Dive Brief:
- A finance and accounting (F&A) team’s functional skill sets and ability to deliver accurate and timely financials are the top functions necessary for optimal growth, with 20% of CFOs citing each, followed by delivering Key Performance Indicators (17%), scalable infrastructure and software (15%), efficient processes and workflows (15%) and experienced leadership (13%), according to a survey from Wakefield Research and the finance-as-a-service company (FaaS) Consero Global of 100 finance chiefs at private equity-backed firms.
- Private-equity CFOs must juggle operational and strategic responsibilities, pegging the ideal allocation of a finance chief’s time at a 47%/53% split between daily operations of the finance team and strategic planning, even as they estimated spending up to 13 hours a week on recruiting, hiring and assessing talent, according to the report.
- The majority (75%) of private-equity firms CFOs surveyed said a company with an annual revenue of $10 million should have fewer than 10 full-time employees in its finance and accounting team.
Dive Insight:
There’s often a mismatch between what a private equity firm wants and what its new portfolio company wants in the first 100 days of their partnership but a CFO can play a key role in helping align the newly paired parties.
The results of the survey of institutionally-backed companies with annual revenue between $10 million and $200 million underscore some of the challenges that time-pressed CFOs at private-equity backed companies face, especially early on in their organizations' development, as they grapple with quickly building a more sophisticated and larger F&A team, oversee the migration to a state-of-the-art enterprise resource planning system (ERP), and guide the company's strategy.
CFOs of companies coming off their first infusion of private-equity cash are typically under intense time pressure to build out F&A teams and transform their IT systems to serve up the faster and more precise range of data that institutional investors demand, said Bill Klein, president of Consero, which helps companies set up and scale finance departments, in an interview.
The necessary transformation of the finance team can be significant and swift for many small or family-owned businesses that go the private-equity route but may not be used to the financial reporting requirements, he said. “It’s pretty quick,” he said. For example, investors typically expect companies to begin generating annual audits within a year of putting money into a company, he said.

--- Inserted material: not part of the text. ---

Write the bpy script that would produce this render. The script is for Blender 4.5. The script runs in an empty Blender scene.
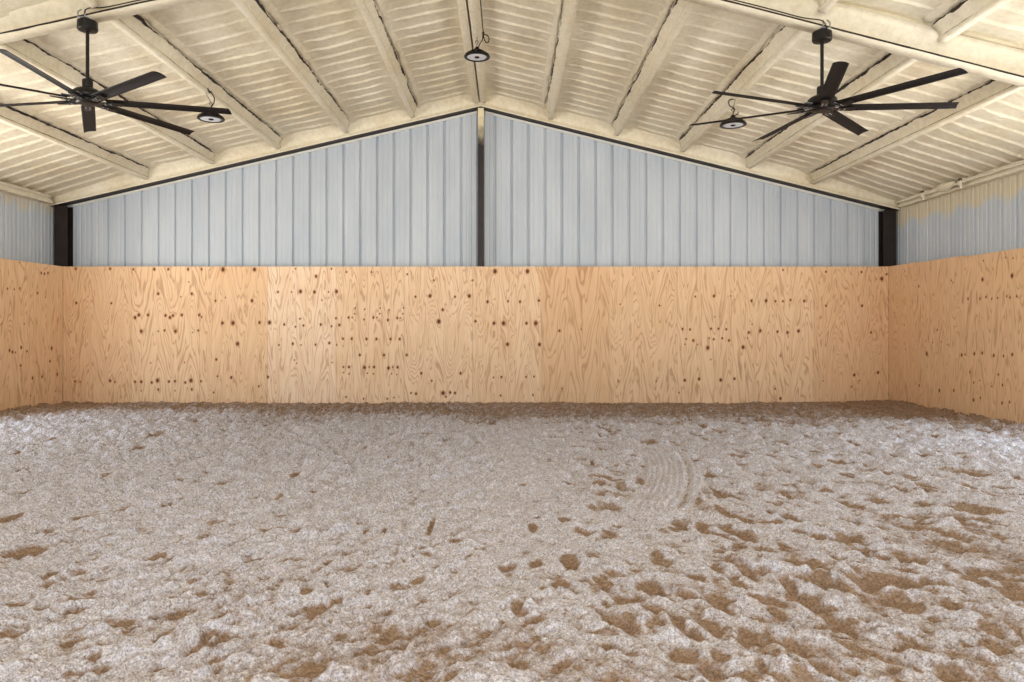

“When companies don’t have the foundational stuff right when it comes time for an audit they have to do a lot of prep which means cleaning everything up,” he said. For instance, some companies before entering the private equity space do a soft close of the books each month, he said. That means they’re not reconciling the balance sheet accounts and making sure they have details to support balance sheet entries, he said.
Then, too, while many young or smaller companies operate with a single person overseeing finance, a private-equity backed company’s F&A team must have the talent and ability to provide speedier and more granular reports.
For instance, many earlier-stage companies are used to providing financials 30 days after a month’s close but investors will want reports within days after the month end, Klein said. And investors will typically want more information beyond company-wide data. For example, they’ll want to be able to break out profitability for various locations, he said. Investors want “much more detailed information to help understand what’s going on so they can make the right decisions and keep the business moving along,” he said.
The short hold period of many PE investors puts pressure on CFOs to quickly set up their teams so they can focus on strategy, the report on the survey said. “Receiving an infusion of capital from private equity backing puts the F&A team squarely in the spotlight as it is tasked with meeting elevated expectations at an accelerated pace …This places a far greater emphasis on the role of the CFO as a strategic partner to the CEO and board vs. being dragged into day-to-day tactical accounting activities,” the report states.
Despite the need for a fast-paced upgrade of the finance system, many CFOs are caught off guard by the time that it takes to implement new systems, the survey found. Eighty-eight percent of the CFOs at private-equity backed companies said they underestimated how long it would take to migrate financial and accounting processes to a state-of-the-art ERP and software stack.
The Consero survey was conducted in November 2021 by Wakefield and included 100 U.S. CFOs in software, technology or business services with annual revenue between $10 million and $200 million.